Stephanie currently serves as a senior research associate with the Division of Data & Analytics’ Policy and Qualitative Data Analysis group. She enjoys working with Dr. Tammy Trimble to serve groups across VTTI with projects that require interviews, focus groups, or meeting facilitation.

When asked what she likes best about working at VTTI, she says: “It is hard to pick one thing – the people, the participants, and the sense of purpose. I’ve been blessed to work with amazing people at VTTI who care about their work and have given me great opportunities to learn and grow in my career.”

She elaborates further on the value of the volunteers who dedicate their time to VTTI studies. “It is such a privilege to have people spend time sharing their thoughts and opinions with me. So much of what VTTI does depends on people taking the time to tell us what they think about a new program or technology. Our participants provide invaluable input to our studies and I’m so thankful for them.”

In her free time, Stephanie said what she enjoys most is spending time with her husband, two teenagers, and their dog. She loves being outdoors – running, hiking, and traveling. Involvement in her local church community and visiting with family are also very important to her.
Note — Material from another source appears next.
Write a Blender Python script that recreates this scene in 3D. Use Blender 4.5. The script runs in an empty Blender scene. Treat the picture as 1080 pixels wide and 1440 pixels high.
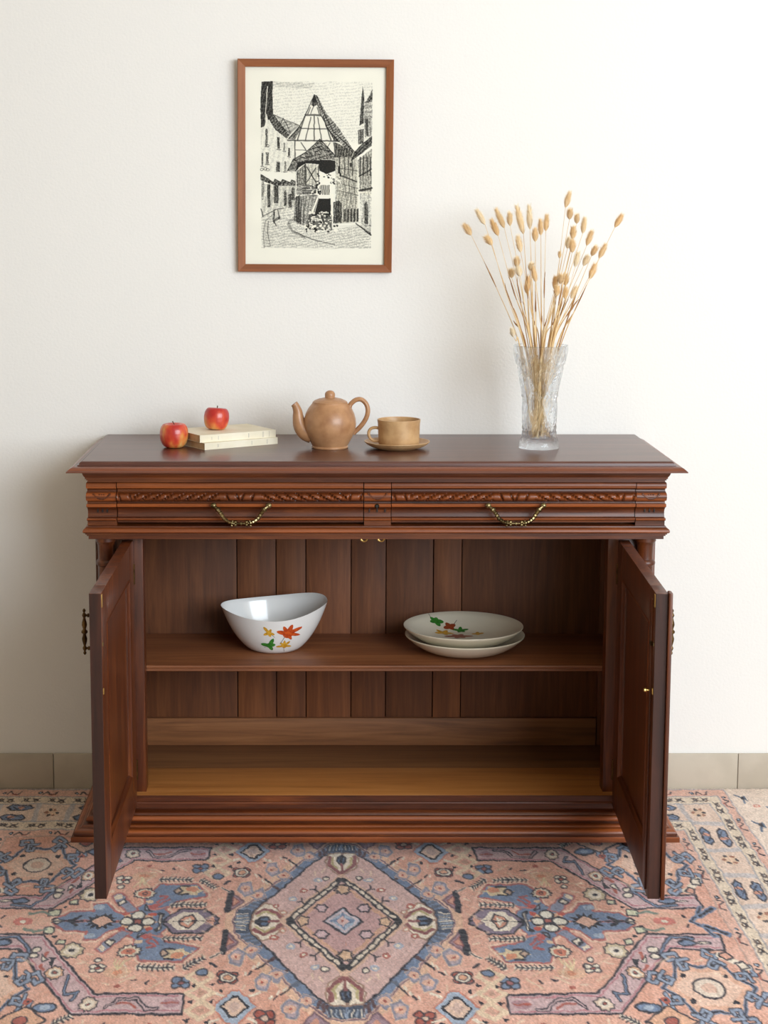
import bpy, bmesh, math, random
import numpy as np
from mathutils import Vector, Matrix

random.seed(7)
rng = np.random.default_rng(11)
SC = bpy.context.scene
COL = SC.collection
PI = math.pi

# ------------------------------------------------------------------ camera
cam_d = bpy.data.cameras.new('camera')
cam = bpy.data.objects.new('camera', cam_d)
COL.objects.link(cam)
cam.location = (-0.1313, -4.9216, 1.7027)
cam.rotation_euler = (PI/2 - 0.1388, 0, 0)
cam_d.sensor_fit = 'VERTICAL'
cam_d.sensor_height = 36.0
cam_d.lens = 36.0*2403.5/1440.0
cam_d.shift_x = 81.55/1440.0
cam_d.shift_y = -86.4/1440.0
cam_d.clip_end = 60
SC.camera = cam

# ------------------------------------------------------------------ light
world = bpy.data.worlds.new('room_light')
SC.world = world
world.use_nodes = True
bg = world.node_tree.nodes['Background']
bg.inputs['Color'].default_value = (1.0, 0.875, 0.73, 1)
bg.inputs['Strength'].default_value = 0.05


def area(name, loc, target, sx, sy, power, color):
    d = bpy.data.lights.new(name, 'AREA')
    d.shape = 'RECTANGLE'
    d.size, d.size_y = sx, sy
    d.energy = power
    d.color = color
    o = bpy.data.objects.new(name, d)
    COL.objects.link(o)
    o.location = loc
    o.rotation_euler = (Vector(target)-Vector(loc)).to_track_quat('-Z', 'Y').to_euler()
    return o


# daylight of the window in the room, to the right behind the camera
area('window_daylight', (2.95, -5.1, 2.3), (-0.1, 0.0, 1.0), 4.0, 2.3, 335, (0.82, 0.91, 1.0))

SC.view_settings.view_transform = 'Standard'
SC.view_settings.look = 'None'
SC.view_settings.gamma = 1.0
SC.view_settings.exposure = 0.0
SC.view_settings.use_curve_mapping = False
SC.cycles.max_bounces = 14
SC.cycles.transmission_bounces = 12
SC.cycles.transparent_max_bounces = 16
SC.cycles.use_denoising = True


# ------------------------------------------------------------------ helpers
def wear_light_of(prof):
    """how far each point (offset, z) of a moulding stands proud of its neighbourhood, 0..1"""
    out = []
    for o, z in prof:
        near = [q for q, y in prof if abs(y-z) < 0.0095]
        out.append(max(0.0, min(1.0, (o-sum(near)/len(near)-0.0006)/0.0040)))
    return out


def key3(p):
    return (round(p[0], 4), round(p[1], 4), round(p[2], 4))


def lin(c):
    c = np.asarray(c, dtype=float)
    return np.where(c <= 0.04045, c/12.92, ((c+0.055)/1.055)**2.4)


def rgb(r, g, b):
    v = lin(np.array([r, g, b])/255.0)
    return (float(v[0]), float(v[1]), float(v[2]), 1.0)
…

Reflecting on the past 24 years, Stephanie says a sense of purpose has kept her at VTTI for so many years. “VTTI aims to save lives and protect the environment. It’s been rewarding to be a part of research and outreach designed to help people stay safe on the road and I’m learning more about climate change and sustainable transportation so I can support VTTI’s efforts to help address this critical issue. So, while it’s hard to believe it’s been 24 years, I’m excited to be a part of what VTTI is doing now and in the future!”